В трудные 20-30-е годы ХХ века Гельцер и Тихомиров много ездили по стране с гастролями. Газеты тех лет позволяют проследить их путь. Например, только в 1923 году они побывали в Екатеринбурге, Омске, Иркутске, Красноярске, Харбине и Владивостоке.

Вообще Екатерина Васильевна объездила несчетное число городов, и не только в России. Хорошо знала Францию и была там не менее двадцати раз. В 1931 году в Берлине она встретилась с Альбертом Эйнштейном, который пригласил ее в гости. Накануне условленного дня балерина купила в книжном магазине «Теорию относительности» и весь вечер провела за чтением. И – к ее великому огорчению – мало что поняла… Привыкшая к откровенности, она смущенно призналась в этом хозяину. Великий ученый рассмеялся: «А вам и не надо извиняться. Меня даже студенты-физики не сразу понимают…»

Она обожала живопись и еще с детских лет собирала репродукции с картин русских и европейских мастеров. Когда стала ведущей балериной, увлеклась более серьезным коллекционированием: могла похвалиться полотнами Репина, Сурикова, Врубеля, Серова… Левитан и Коровин с удовольствием дарили ей свои работы.

Ее долголетняя дружба с Тихомировым выдержала все жизненные испытания. Хотя они все-таки расстались и у Василия Дмитриевича образовалась новая семья, для Гельцер стало естественным ежедневно звонить ему по телефону, а то и навещать приболевшего друга. Когда в 1956 году его не стало, восьмидесятилетняя Екатерина Васильевна попросила прочитать на гражданской панихиде в Большом театре ее записку:

«Спасибо тебе за все, мой дорогой и любимый друг. За нашу огромную работу, за твои классы, за терпимость и терпенье со мной в работе и за твою любовь к людям и желанье, чтобы им было хорошо. Кланяюсь тебе до земли. Катя Гельцер».
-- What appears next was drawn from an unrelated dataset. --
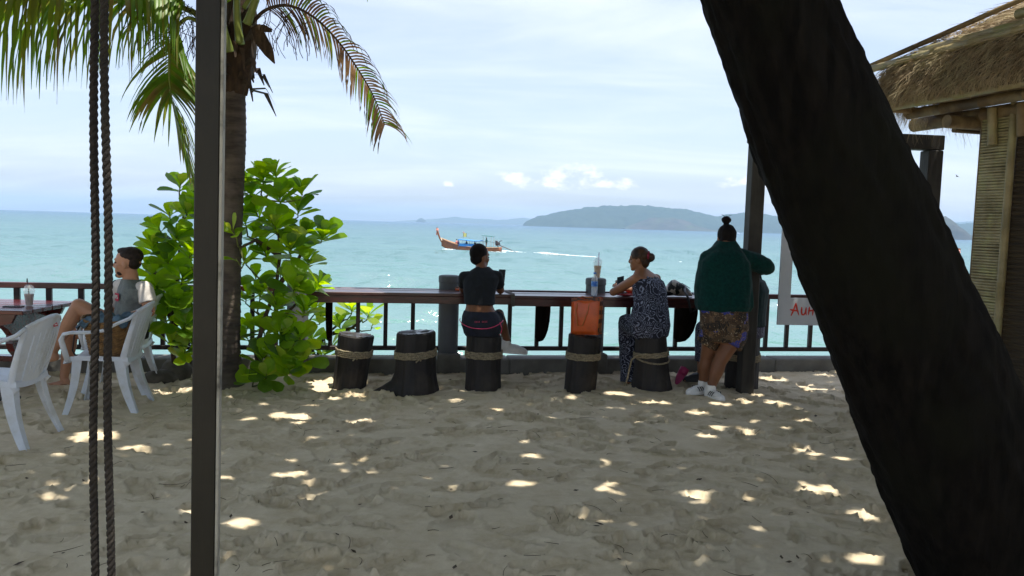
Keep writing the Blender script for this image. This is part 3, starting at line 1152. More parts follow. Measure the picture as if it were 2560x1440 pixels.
def crown_leaves():
    rng = np.random.default_rng(99)
    sets = []
    # (count, x0, x1, y0, y1, z0, z1, leaf length)
    for n, x0, x1, y0, y1, z0, z1, ll in ((74000, -5.6, 6.6, 2.0, 8.9, 4.65, 5.6, .17), (3500, -6, 6.5, -2.5, 2.2, 4.7, 5.8, .30), (2200, -8, -5.4, 1.5, 6.2, 4.4, 5.6, .26)):
        p = rng.random((n, 3)) * [x1 - x0, y1 - y0, z1 - z0] + [x0, y0, z0]
        sets.append((p, np.full(n, ll)))
    # unseen curtain of leaves added behind the viewer to block sky light
    n = 1500
    t = rng.random(n)
    ang = rng.uniform(math.pi * 1.0, math.pi * 2.0, n)
    rr = 8.5 + rng.normal(0, .5, n)
    p = np.stack([rr * np.cos(ang) * 1.05, -1.2 + rr * np.sin(ang) * .8, .15 + t * 4.9], 1)
    sets.append((p, np.full(n, .34)))
    C_ = np.concatenate([s_[0] for s_ in sets])
    LL = np.concatenate([s_[1] for s_ in sets]) * rng.uniform(.7, 1.25, len(C_))
    S = SUN_DIR
    gx = C_[:, 0] - S.x / S.z * C_[:, 2]
    gy = C_[:, 1] - S.y / S.z * C_[:, 2]
    keep = np.ones(len(C_), bool)
    for hx, hy, a, c, th in HOLES:
        dx, dy = gx - hx, gy - hy
        u = dx * math.cos(th) + dy * math.sin(th)
        w = -dx * math.sin(th) + dy * math.cos(th)
        m_ = LL * 0.20
        keep &= ((u / (a + m_)) ** 2 + (w / (c + m_)) ** 2) > 1
    # open sky over the palm crown, the shrubs' tops and the hut roof
    def sunline(c, r_):
        q = C_ - np.array(c)
        s_ = np.array(S)
        along = q @ s_
        perp = np.linalg.norm(q - along[:, None] * s_, axis=1)
        return (perp < r_) & (along > 0)
    for c, r_ in (((-2.5, 7.2, 3.6), 1.0), ((-3.9, 6.6, 3.4), .8), ((-2.2, 7.5, 1.9), .45), ((-3.2, 7.4, 1.7), .40), ((-1.3, 7.2, 3.0), .6), ((-1.5, 8.7, .6), .5)):
        keep &= ~(sunline(c, r_) & (C_[:, 1] > 4))
    # the hut stands in the open
    keep &= ~((C_[:, 0] > 2.9) & (C_[:, 1] > 3.8) & (C_[:, 2] > 1) & (gx > 2.9 + .0) & (gy > 5.2) & (gy - 8 < 0) & (gx - 2.9 > (7.3 - gy) * .2))
    d = np.linalg.norm(C_[:, :2] - np.array([.3, 3.0]), axis=1)
    keep &= C_[:, 2] < 5.9
    C_, LL = C_[keep], LL[keep]
    n = len(C_)
    az = rng.uniform(0, 2 * math.pi, n)
    tilt = rng.normal(0, .42, n)
    side = C_[:, 2] < 4.2
    tilt[side] += rng.choice([-1, 1], side.sum()) * 1.1
    roll = rng.normal(0, .4, n)
    ux = np.stack([np.cos(az) * np.cos(tilt), np.sin(az) * np.cos(tilt), np.sin(tilt)], 1)
    vx = np.stack([-np.sin(az) * np.cos(roll), np.cos(az) * np.cos(roll), np.sin(roll)], 1)
    L2 = LL[:, None]
    w = L2 * .30
    v = np.stack([C_ - ux * L2 * .5, C_ - ux * L2 * .08 + vx * w, C_ + ux * L2 * .5 - [0, 0, .02], C_ - ux * L2 * .08 - vx * w], 1).reshape(-1, 3)
    q = np.arange(4 * n).reshape(-1, 4)
    base = base_of(tr)
    v = v - np.array(base)
    return np_mesh('crown', v, q, LEAF_CANOPY, smooth=False)


link('crown', crown_leaves(), tr, kind='stuff')  # besides the crown, holds unseen rear leaves added to cut the sky light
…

Покинув сцену еще в 1935 году, Екатерина Васильевна никогда не порывала с искусством балета. Она была почетным членом художественного совета Большого театра и неизменной участницей госэкзаменов хореографического училища. В шестьдесят пять лет танцевала «Полонез» и «Мазурку»! И с таким совершенством, так эмоционально, что зрители неизменно просили повторить номер.

«Балет – это искусство вечной молодости. Я – единственное исключение», – признавалась балерина.

…Был на исходе 1962 год. Стоял холодный ноябрь. Екатерине Васильевне исполнилось восемьдесят пять. Практически ослепшая, она уже не выходила из дома. Ее поздравили делегации от всех ведущих столичных театров. И конечно, из Большого. Квартира балерины была похожа на выставку цветов в Манеже, куда она когда-то любила ходить с отцом. Поздравляли, читали адреса, вспоминали прошлое…

12 декабря Гельцер почувствовала себя неважно. Последние слова балерины были о ее любимом искусстве, которому она никогда не изменяла…

Период, когда она царила на сцене, балетоманы окрестили «эпохой Гельцер». Лучше, пожалуй, не скажешь.